Friday, October 29, 2010

Day # 155 - Tough Love

My daughter is in 2nd grade. She has a spelling test consisting of about 15 words each week. The teacher gives a pre-test on Wednesday s. If the student gets 100%, there is no second test. If they miss even one, they must take the test again on Friday. Our way of training Melissa has been to have her write each word twice. We dictate the words, she writes them. Afterwards, we review her work. Any misspelled or sloppily written words are rewritten three times. It’s why she’s batting .1000 in spelling.

This week, Melissa misspelled one word in the pre-test. I beat her with a rubber hose. Just kidding. I did, however, tell her we would do each word once. She wasn’t happy about it so she decided to skip ahead and work from memory instead of writing the words as I recited them. I made her start with a fresh sheet of paper and write each word twice. About six words into it, she again decided to go out on her own. I made her start with yet another fresh sheet of paper and write each word three times. I then warned her that if she did it again, I would have her write each word five times and we would stay up all night if necessary until she learned to follow my directions.

Melissa is a very bright kid. She is capable of great things. Sometimes, smart kids are the hard ones to manage because they get bored and they want to go out on their own, ahead of the teacher or the parent. I know, because I did the same thing at her age. Yes, in case you’re wondering, I used to be bright. The trouble was, my parents didn’t know exactly how to keep me in line. It wasn’t their fault, they just didn’t know.

I tend to be soft on my kids, but I am realizing that I am doing them no favors. I don’t need to be their best friend. They will have thousands of friends. They only have one father, and I have to make sure that that means something. Melissa was upset at my sternness, and part of me felt bad and wanted to ease up. I bit my tongue and stayed the course, almost afraid she would end up mad at me. When she finally finished the homework assignment, she went to play with George (our rabbit – yes, a rabbit. My house is turning into a zoo!) She then took a shower before going to sleep. She was completely fine, joking with me as she always does. She insisted on two good night kisses and asked for a glass of water. She told me she loved me and she went to bed. Good night, sweet angel.

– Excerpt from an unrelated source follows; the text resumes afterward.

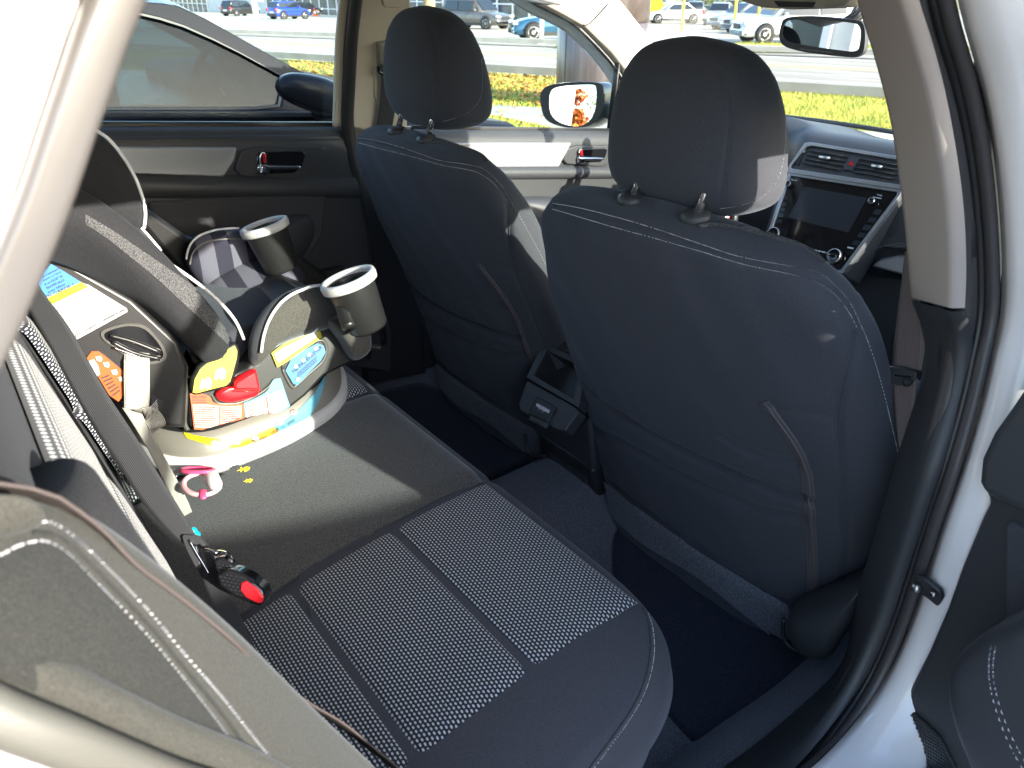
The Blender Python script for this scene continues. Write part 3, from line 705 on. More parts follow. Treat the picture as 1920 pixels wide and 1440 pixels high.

The point is my relationship with my daughter was not damaged. She loves me as much as she would have if I had allowed her to skip homework and watch TV, but the love is being deposited in an interest-bearing account of sorts. Because I am being a father and not a buddy, she will love me more when she grows up. She will appreciate me more, and she will know that I was a part of the success I know she will ultimately achieve.